Leavy writes about all of Mantle's flaws--he could be incredibly mean to fans. He was a womanizer and an absentee father until his sons were old enough to become drinking buddies (and acquire alcoholism, the family illness). But he could also be astonishingly sweet and generous, especially to his teammates. He never understood the adulation that followed him, or the criticism that dogged him for never quite living up to his potential. Incredibly, the best anyone ever saw of Mantle was during those few months in 1951 before his knee injury--yet despite that, the lesser version of Mickey Mantle was better than almost anyone else's best. But he found it hard to deal with this, and in his own disappointment at himself, could lash out at anyone who asked the wrong question or was in the wrong place. He was not easy to love, but so many people kept trying. He was not the perfect all-American hero, except sometimes, when he was.
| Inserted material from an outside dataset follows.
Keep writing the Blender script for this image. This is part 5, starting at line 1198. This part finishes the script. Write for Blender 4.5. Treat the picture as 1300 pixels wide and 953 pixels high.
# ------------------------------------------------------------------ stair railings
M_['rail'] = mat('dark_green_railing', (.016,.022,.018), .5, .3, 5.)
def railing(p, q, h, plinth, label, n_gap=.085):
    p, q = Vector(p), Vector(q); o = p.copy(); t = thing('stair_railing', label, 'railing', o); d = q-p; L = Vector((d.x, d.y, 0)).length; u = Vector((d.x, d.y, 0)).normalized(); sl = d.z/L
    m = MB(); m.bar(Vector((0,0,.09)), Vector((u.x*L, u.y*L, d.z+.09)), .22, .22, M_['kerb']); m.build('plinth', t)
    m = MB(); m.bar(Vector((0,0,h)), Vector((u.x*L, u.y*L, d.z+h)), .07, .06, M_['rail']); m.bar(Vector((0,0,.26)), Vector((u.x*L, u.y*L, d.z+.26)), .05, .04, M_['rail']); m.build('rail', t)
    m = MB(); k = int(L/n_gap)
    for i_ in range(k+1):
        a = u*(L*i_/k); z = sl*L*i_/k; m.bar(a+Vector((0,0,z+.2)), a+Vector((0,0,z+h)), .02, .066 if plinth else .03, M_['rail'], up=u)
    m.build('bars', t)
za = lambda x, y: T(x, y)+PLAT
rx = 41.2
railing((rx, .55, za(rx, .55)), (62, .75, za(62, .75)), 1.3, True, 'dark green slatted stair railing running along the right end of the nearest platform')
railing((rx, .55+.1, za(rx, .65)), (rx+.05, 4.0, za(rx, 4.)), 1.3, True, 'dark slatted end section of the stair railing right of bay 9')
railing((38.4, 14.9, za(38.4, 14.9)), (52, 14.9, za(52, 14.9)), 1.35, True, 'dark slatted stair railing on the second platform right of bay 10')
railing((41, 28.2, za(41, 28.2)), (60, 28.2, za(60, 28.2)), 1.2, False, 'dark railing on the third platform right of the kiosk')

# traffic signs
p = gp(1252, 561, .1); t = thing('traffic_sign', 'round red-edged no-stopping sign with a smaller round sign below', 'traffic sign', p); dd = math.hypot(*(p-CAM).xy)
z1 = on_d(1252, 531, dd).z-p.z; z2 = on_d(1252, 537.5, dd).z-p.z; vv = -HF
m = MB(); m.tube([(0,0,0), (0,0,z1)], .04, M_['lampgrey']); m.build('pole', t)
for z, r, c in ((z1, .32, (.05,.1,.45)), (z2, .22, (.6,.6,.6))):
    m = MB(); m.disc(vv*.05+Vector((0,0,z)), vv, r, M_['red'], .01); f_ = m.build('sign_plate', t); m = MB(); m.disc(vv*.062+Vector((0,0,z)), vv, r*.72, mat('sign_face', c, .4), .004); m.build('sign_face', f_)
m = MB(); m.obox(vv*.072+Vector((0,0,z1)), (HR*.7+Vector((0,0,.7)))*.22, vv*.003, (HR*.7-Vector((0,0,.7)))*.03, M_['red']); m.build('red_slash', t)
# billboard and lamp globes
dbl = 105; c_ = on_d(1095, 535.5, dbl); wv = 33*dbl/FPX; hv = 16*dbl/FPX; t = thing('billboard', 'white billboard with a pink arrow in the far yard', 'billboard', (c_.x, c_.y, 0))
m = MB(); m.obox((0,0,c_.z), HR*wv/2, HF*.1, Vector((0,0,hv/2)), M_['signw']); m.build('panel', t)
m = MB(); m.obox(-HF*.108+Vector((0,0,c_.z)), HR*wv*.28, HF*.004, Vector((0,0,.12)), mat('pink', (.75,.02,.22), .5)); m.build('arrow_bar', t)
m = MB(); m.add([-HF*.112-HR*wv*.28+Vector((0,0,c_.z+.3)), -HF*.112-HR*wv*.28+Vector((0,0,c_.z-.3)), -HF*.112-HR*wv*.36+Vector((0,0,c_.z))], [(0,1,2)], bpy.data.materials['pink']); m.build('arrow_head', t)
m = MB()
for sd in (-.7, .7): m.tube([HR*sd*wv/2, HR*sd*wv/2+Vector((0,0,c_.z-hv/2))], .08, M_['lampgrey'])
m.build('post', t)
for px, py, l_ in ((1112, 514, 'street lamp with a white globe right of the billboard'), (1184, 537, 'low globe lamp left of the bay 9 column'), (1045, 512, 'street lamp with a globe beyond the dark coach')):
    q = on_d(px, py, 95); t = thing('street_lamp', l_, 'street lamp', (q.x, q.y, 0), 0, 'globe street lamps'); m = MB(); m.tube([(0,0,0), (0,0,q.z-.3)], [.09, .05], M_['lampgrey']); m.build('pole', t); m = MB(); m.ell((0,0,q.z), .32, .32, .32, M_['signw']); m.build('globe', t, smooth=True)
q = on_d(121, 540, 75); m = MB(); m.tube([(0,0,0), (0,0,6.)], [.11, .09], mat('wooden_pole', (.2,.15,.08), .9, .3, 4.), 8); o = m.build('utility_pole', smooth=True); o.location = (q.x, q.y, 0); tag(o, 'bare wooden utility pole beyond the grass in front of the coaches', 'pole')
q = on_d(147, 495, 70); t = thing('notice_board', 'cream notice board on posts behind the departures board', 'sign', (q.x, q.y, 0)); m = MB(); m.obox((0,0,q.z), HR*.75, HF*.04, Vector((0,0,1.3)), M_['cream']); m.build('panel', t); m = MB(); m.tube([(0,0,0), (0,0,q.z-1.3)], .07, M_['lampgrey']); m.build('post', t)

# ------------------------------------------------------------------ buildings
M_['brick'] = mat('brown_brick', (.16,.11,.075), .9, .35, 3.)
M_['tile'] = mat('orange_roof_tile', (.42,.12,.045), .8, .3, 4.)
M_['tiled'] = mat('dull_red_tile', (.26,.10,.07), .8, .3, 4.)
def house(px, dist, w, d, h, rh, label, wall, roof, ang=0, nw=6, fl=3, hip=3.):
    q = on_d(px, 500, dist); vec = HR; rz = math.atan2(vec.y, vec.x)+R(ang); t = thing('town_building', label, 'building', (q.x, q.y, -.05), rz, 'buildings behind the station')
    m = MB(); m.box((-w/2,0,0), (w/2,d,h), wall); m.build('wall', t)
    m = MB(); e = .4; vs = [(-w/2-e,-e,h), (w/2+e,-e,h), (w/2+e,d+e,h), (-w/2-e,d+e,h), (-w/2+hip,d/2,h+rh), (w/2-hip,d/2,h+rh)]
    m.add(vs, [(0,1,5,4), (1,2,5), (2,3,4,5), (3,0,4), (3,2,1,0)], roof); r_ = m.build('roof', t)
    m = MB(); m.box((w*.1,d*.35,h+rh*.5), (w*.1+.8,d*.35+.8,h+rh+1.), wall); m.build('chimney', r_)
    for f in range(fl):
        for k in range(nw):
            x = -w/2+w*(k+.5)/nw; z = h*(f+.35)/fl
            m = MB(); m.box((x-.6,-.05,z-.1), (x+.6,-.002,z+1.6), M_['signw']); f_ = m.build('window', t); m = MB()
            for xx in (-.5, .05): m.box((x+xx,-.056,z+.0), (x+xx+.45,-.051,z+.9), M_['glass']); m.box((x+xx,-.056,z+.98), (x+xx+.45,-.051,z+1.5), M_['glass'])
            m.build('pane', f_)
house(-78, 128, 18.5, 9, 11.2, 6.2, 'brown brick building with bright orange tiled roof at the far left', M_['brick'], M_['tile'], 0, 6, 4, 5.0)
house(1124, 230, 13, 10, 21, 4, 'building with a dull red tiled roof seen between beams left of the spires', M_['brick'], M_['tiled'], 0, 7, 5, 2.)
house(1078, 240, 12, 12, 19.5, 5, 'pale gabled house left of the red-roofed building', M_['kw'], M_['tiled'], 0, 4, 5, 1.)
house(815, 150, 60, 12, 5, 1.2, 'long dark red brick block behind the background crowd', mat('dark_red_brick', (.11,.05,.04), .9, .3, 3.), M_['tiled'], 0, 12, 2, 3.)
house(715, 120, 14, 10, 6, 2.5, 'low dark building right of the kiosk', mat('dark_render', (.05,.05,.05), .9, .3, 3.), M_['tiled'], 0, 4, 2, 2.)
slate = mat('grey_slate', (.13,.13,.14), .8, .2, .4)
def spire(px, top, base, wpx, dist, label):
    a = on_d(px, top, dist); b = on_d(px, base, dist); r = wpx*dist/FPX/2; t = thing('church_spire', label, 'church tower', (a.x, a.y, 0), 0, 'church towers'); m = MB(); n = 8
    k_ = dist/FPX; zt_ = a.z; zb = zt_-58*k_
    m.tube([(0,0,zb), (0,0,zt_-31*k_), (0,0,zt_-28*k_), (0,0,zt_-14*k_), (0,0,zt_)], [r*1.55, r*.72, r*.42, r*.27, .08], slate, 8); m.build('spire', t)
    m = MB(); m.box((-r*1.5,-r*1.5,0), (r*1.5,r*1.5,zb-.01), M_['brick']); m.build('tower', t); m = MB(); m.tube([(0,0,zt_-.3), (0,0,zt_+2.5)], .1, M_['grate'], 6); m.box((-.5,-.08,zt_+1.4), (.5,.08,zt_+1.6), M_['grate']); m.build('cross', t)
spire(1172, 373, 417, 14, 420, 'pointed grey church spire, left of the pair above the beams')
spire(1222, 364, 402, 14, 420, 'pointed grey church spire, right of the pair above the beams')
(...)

My only quibble with Leavy is her book's title--I would argue that there are more boys than ever masquerading as men, and that America is just as childish as ever (and probably always will be--which isn't necessarily bad). I don't understand it, but maybe it's something you understand more if you grew up in that time period worshipping Mickey Mantle.
Despite my own Yankee fandom, I knew little about Mantle when I began to read the book, other than that he is always one of the first names anyone mentions when people begin "All-time great lists." By the time I finished the book, I felt that I knew a lot. When I reached the last page, I thought that I didn't know which must have been worse--being Mickey Mantle's wife, his son, or being Mantle himself.